In 1826 Levi Coffin became a merchant in Newport, Indiana, a town near the Ohio line not far from Richmond. In the town and in its neighborhood lived a large number of free negroes who were the descendants of former slaves whom North Carolina Quakers had set free and had colonized in the new country. Coffin found that these blacks were accustomed to assist fugitives on their way to Canada. When he also learnt that some had been captured and returned to bondage merely through lack of skill on the part of the negroes, he assumed active operations as a conductor on the Underground Railroad.

Coffin used the Underground Railroad as a means of making converts to the cause. One who berated him for negro-stealing was adroitly induced to meet a newly arrived passenger and listen to his pathetic story. At the psychological moment the objector was skillfully led to hand the fugitive a dollar to assist him in reaching a place of safety.

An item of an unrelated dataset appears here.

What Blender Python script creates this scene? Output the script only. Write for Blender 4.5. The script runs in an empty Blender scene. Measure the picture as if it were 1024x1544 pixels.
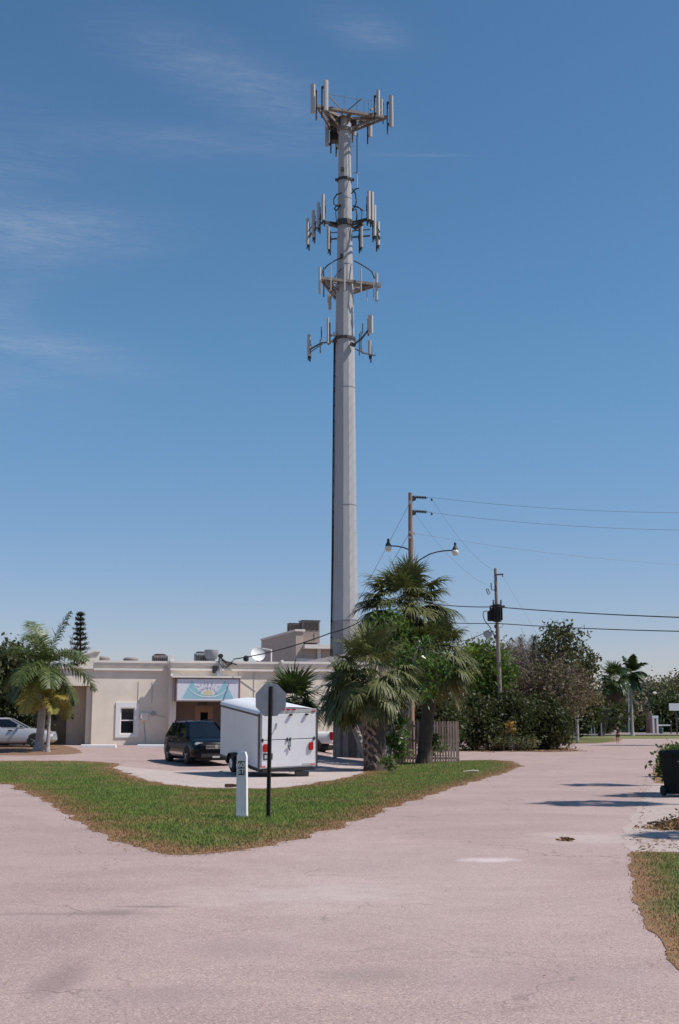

Coffin then explained to this benevolent non-abolitionist the nature of his act, assuring him that he was liable to heavy damages therefor. The reply was in this case more forcible than elegant: "Damn it! You've got me!" This conversion he publicly proclaimed for the sake of its influence upon others. Many were the instances in which those of supposed pro-slavery convictions were brought face to face with an actual case of the threatened reenslavement of a human being escaping from bondage and were, to their own surprise, overcome by the natural, humane sentiment which asserted itself. For example, a Cincinnati merchant, who at the time was supposed to be assisting one of his Southern customers to recover an escaped fugitive, was confronted at his own home by the poor half-starved victim. Yielding to the impulse of compassion, he gave the slave food and personal assistance and directed the destitute creature to a place of refuge.